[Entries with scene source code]
########################################
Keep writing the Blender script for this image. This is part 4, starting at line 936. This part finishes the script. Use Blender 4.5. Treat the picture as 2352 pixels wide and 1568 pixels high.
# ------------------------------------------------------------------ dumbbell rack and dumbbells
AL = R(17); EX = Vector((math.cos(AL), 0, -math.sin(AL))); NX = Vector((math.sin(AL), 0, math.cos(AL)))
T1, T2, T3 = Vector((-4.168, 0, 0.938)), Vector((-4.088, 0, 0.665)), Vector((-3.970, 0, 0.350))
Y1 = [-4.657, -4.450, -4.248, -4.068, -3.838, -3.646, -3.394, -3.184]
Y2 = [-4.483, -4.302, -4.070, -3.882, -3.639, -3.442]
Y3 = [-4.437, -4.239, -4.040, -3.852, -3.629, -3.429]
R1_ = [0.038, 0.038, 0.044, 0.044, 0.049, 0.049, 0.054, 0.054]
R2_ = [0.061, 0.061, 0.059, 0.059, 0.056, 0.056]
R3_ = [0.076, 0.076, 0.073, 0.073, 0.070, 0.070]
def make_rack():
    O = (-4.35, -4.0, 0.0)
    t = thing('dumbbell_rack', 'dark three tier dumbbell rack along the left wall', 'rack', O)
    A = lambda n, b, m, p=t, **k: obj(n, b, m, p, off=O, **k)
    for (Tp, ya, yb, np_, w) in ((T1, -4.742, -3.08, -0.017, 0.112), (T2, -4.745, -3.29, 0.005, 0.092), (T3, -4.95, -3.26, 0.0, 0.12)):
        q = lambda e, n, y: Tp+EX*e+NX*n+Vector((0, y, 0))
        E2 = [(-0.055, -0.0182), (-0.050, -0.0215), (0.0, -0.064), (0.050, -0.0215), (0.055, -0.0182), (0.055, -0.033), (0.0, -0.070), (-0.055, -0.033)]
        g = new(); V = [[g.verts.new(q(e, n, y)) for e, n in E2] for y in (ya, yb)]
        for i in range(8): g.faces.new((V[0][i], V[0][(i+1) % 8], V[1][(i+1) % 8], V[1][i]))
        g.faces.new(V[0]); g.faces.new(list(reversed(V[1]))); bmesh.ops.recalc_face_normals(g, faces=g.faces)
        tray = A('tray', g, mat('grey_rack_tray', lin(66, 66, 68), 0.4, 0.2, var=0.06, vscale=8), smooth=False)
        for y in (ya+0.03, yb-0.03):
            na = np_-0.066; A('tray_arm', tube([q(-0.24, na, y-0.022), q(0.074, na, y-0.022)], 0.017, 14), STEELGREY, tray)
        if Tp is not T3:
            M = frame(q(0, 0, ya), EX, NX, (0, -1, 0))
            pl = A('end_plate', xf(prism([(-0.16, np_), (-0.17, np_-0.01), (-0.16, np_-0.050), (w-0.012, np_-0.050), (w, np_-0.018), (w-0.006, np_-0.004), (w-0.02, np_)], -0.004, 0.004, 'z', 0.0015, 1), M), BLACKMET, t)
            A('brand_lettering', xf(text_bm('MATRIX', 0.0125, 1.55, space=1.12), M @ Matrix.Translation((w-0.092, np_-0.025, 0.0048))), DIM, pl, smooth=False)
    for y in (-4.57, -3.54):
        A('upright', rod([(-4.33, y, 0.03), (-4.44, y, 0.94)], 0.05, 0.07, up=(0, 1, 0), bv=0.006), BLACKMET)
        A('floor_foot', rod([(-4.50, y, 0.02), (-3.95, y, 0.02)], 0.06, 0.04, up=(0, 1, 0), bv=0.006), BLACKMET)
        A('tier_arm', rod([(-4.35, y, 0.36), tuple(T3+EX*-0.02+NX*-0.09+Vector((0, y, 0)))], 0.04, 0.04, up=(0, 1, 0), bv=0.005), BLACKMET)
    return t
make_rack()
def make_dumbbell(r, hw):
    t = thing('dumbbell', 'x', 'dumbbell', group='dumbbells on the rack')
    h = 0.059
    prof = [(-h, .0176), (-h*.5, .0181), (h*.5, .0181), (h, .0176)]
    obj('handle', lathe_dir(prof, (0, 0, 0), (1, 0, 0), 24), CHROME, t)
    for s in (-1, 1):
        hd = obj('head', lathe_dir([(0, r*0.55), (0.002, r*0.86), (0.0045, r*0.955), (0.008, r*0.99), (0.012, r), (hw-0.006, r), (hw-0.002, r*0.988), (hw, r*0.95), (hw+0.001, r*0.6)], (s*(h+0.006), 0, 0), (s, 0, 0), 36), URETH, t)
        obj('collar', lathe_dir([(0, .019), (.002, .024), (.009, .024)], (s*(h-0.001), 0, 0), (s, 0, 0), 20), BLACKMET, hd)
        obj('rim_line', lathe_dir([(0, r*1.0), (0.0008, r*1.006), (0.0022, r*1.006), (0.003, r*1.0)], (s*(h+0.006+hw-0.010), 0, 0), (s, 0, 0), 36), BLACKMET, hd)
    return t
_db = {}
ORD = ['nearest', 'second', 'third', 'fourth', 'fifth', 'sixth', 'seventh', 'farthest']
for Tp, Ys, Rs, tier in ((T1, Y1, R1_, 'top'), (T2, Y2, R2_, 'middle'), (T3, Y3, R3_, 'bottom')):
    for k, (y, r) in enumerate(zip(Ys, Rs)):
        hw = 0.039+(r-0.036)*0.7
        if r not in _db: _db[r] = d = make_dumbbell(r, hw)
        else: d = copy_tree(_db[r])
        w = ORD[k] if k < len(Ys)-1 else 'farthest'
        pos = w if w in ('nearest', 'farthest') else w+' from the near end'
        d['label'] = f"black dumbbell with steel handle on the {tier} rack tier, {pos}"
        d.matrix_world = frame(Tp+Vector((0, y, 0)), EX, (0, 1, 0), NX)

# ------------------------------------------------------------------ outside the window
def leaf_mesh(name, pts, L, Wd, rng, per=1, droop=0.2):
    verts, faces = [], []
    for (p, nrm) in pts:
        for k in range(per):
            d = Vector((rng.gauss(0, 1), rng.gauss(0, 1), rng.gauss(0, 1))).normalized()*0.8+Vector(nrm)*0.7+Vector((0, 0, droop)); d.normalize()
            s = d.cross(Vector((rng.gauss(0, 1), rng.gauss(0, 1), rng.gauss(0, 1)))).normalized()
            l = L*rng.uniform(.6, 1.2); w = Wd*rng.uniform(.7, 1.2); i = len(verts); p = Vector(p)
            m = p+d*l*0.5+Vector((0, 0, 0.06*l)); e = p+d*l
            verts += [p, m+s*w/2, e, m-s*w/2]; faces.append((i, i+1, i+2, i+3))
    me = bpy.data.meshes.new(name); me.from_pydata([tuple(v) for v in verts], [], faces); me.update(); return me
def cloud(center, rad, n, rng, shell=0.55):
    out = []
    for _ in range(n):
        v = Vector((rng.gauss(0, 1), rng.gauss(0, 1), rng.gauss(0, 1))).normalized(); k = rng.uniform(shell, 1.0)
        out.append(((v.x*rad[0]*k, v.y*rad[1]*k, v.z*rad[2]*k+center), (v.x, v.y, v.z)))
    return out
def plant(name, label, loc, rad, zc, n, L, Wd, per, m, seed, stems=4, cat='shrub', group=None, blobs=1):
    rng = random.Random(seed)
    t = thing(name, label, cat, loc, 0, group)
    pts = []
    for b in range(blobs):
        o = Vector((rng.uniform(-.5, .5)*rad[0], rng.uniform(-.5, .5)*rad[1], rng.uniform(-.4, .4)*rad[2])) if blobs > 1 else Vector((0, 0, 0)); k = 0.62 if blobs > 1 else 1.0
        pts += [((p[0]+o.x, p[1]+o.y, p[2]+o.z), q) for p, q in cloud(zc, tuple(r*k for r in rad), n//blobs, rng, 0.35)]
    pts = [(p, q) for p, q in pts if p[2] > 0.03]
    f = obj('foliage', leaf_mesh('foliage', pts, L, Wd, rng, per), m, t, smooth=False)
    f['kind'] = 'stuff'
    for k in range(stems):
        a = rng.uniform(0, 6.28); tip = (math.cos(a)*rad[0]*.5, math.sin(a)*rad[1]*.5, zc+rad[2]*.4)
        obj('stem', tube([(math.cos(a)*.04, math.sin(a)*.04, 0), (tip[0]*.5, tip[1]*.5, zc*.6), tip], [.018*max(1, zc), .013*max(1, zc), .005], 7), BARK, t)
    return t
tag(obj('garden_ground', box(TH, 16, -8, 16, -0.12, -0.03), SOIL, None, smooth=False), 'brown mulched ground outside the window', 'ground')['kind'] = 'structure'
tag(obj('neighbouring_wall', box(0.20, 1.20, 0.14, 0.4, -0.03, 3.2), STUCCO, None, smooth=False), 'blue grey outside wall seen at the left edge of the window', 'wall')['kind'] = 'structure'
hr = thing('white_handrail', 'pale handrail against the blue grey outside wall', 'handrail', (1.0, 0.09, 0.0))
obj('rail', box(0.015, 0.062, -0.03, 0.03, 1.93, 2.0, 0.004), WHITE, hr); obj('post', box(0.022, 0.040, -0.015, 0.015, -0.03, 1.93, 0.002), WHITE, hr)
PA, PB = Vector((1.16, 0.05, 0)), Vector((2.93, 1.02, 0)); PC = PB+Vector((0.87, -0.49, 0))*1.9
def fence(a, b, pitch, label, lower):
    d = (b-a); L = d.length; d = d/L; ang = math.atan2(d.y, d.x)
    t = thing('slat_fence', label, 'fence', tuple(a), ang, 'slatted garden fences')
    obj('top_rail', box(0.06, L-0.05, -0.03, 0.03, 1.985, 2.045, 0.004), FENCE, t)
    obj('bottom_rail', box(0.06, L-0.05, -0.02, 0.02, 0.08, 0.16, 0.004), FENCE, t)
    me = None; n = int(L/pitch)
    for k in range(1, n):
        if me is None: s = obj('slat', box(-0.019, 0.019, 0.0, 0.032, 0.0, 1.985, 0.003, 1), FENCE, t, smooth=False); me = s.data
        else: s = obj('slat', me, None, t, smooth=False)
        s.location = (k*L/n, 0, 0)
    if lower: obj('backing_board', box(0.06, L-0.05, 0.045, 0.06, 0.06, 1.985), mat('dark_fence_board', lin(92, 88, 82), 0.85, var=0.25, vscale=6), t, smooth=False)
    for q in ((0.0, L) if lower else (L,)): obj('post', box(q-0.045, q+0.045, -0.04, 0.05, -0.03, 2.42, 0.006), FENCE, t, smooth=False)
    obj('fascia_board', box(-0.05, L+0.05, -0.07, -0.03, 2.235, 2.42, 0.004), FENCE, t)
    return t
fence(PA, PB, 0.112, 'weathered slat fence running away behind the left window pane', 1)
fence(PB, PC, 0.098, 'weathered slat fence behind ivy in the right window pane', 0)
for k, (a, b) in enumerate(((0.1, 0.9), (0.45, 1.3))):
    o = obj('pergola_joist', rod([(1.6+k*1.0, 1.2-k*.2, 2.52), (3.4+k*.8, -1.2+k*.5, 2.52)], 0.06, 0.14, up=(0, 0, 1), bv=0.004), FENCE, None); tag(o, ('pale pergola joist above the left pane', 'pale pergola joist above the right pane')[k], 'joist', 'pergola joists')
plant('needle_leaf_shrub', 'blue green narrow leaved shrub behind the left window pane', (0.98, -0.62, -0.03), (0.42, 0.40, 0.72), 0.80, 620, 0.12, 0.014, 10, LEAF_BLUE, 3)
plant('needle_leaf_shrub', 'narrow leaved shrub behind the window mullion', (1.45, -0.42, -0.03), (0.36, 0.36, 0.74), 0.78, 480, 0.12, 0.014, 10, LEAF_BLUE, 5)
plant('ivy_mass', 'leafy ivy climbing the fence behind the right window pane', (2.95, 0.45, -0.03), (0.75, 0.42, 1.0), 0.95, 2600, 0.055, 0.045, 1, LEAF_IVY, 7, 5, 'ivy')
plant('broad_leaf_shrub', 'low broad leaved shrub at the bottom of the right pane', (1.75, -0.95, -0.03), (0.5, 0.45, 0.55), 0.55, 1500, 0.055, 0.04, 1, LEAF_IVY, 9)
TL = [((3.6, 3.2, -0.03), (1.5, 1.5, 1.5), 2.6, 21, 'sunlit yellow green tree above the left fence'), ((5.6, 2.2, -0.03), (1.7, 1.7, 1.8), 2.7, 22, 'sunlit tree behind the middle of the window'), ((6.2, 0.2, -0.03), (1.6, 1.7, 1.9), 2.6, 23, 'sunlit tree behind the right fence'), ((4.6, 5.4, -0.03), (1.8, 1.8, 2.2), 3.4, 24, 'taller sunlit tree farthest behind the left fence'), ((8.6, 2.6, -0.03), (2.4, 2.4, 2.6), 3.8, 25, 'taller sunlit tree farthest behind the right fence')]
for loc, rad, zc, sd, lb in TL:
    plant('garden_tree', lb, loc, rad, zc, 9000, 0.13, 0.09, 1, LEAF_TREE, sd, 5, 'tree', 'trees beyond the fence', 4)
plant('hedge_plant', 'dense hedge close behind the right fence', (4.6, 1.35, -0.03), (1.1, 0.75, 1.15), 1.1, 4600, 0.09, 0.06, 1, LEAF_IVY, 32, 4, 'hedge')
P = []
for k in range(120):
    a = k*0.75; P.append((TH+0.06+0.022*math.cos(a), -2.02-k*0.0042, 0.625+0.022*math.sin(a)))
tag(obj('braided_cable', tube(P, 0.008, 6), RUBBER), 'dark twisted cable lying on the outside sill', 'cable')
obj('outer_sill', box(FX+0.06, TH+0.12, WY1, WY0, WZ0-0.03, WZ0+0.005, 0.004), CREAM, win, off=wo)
########################################
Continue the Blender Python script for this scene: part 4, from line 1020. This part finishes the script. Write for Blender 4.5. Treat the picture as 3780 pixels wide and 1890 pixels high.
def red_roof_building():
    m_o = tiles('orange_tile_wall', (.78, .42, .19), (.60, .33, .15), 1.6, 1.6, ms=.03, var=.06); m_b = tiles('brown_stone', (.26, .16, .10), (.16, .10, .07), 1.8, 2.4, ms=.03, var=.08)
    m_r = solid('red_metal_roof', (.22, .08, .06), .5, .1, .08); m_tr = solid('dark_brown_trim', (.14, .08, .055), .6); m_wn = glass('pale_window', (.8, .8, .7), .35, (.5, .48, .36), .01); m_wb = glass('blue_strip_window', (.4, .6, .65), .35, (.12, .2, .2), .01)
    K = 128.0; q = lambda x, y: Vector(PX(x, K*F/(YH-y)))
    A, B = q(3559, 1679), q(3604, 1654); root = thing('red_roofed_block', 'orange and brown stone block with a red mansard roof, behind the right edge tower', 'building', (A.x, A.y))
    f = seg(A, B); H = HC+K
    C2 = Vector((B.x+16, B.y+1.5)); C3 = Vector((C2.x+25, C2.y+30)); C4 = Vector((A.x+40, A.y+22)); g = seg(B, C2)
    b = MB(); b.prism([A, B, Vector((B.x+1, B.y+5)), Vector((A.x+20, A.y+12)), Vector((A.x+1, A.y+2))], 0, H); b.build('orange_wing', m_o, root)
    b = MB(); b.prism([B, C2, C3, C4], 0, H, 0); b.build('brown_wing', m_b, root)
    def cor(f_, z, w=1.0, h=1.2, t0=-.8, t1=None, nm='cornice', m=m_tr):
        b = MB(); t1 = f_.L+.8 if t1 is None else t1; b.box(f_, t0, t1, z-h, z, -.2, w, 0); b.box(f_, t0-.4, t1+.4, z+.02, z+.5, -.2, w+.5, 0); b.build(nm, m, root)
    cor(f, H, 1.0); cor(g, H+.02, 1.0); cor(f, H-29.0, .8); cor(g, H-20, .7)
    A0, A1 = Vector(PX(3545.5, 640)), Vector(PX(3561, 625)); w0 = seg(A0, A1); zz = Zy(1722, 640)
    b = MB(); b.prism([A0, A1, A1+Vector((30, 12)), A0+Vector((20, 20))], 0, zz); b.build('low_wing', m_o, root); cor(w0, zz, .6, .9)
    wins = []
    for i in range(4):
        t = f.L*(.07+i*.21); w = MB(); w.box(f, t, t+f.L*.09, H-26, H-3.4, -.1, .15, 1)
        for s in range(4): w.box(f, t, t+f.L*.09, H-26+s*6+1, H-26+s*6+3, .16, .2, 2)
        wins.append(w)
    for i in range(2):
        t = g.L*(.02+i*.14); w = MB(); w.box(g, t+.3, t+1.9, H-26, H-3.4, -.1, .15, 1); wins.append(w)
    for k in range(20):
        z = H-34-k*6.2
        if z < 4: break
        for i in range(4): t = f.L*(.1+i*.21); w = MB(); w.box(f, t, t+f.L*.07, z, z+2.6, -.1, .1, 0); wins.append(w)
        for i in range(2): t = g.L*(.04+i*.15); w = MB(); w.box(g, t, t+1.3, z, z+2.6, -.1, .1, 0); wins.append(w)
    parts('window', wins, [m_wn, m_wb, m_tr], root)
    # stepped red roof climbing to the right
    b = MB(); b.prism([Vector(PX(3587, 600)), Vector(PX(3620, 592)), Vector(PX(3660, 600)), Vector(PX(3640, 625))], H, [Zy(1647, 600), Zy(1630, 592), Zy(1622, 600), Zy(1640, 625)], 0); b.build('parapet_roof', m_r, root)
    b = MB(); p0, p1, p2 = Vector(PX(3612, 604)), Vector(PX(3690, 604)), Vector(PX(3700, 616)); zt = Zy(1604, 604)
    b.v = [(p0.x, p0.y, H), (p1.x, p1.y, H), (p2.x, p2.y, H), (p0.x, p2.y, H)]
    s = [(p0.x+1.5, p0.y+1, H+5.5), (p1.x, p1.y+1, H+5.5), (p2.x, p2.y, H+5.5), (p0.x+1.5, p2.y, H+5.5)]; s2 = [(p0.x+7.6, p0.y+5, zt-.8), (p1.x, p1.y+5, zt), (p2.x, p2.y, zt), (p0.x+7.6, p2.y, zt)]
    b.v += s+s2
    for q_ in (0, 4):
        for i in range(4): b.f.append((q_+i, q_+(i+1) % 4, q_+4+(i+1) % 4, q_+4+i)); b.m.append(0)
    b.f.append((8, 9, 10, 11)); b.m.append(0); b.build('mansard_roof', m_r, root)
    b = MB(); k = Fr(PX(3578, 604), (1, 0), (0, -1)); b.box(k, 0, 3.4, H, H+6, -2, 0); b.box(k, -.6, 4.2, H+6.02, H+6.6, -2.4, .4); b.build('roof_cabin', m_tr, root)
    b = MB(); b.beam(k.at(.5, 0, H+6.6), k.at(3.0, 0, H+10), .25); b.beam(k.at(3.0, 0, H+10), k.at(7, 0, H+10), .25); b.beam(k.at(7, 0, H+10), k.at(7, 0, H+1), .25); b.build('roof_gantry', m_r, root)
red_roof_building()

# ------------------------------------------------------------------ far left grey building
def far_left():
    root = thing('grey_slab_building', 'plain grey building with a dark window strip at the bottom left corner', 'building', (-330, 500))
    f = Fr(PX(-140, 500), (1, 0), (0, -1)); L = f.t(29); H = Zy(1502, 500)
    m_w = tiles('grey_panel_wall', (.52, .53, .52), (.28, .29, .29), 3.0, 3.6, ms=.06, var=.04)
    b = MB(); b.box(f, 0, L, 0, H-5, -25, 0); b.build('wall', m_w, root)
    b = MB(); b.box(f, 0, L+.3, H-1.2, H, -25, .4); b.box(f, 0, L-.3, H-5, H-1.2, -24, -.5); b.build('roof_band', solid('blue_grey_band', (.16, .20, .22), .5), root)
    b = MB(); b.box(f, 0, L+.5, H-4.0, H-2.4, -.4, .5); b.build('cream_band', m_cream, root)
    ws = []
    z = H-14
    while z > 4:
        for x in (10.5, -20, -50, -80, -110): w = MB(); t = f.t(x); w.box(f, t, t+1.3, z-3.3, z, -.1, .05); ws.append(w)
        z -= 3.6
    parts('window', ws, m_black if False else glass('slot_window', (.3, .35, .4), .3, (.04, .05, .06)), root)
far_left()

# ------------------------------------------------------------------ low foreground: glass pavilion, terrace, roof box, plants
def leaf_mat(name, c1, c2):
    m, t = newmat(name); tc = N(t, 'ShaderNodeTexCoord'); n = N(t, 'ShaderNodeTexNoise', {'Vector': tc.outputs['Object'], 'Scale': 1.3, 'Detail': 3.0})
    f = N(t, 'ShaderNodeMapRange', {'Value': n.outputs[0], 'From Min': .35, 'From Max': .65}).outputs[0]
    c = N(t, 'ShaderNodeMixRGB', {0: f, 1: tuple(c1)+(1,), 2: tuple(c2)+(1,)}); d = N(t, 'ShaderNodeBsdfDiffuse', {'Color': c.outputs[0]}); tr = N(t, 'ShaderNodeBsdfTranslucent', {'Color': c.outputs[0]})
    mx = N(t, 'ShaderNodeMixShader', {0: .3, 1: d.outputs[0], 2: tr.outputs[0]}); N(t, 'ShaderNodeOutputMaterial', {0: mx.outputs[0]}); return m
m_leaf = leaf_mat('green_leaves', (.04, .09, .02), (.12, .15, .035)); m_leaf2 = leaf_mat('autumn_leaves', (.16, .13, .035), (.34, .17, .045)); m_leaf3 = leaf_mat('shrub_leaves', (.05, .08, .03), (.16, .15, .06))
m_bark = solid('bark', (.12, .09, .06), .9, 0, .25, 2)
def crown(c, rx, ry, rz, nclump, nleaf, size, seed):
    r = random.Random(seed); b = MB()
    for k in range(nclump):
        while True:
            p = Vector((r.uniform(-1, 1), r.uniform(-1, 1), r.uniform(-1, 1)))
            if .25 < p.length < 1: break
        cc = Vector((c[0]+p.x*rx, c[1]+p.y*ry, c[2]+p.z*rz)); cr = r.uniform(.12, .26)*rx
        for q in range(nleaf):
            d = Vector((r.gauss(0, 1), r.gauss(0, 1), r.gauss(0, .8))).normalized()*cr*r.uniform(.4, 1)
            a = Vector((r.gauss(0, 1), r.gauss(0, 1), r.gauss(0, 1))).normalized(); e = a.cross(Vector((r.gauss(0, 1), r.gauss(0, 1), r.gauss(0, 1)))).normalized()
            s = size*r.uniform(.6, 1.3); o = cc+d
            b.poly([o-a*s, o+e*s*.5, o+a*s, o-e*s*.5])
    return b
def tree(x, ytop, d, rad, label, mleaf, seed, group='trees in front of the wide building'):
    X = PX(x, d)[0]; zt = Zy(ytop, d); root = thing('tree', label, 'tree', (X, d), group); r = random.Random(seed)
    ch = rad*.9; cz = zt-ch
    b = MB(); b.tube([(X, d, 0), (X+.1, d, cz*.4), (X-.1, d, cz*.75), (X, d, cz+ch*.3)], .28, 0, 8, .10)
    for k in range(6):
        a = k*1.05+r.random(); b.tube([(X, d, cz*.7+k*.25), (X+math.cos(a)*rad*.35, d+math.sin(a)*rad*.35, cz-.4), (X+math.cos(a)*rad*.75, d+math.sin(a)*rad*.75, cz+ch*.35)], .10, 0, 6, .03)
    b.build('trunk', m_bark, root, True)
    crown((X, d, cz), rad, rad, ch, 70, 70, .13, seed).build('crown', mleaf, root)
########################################
## EXERCISE REQUIREMENTS
Copy every line above that includes the string "Blender".

## THE RESPONSE
Keep writing the Blender script for this image. This is part 4, starting at line 936. This part finishes the script. Use Blender 4.5. Treat the picture as 2352 pixels wide and 1568 pixels high.
Continue the Blender Python script for this scene: part 4, from line 1020. This part finishes the script. Write for Blender 4.5. Treat the picture as 3780 pixels wide and 1890 pixels high.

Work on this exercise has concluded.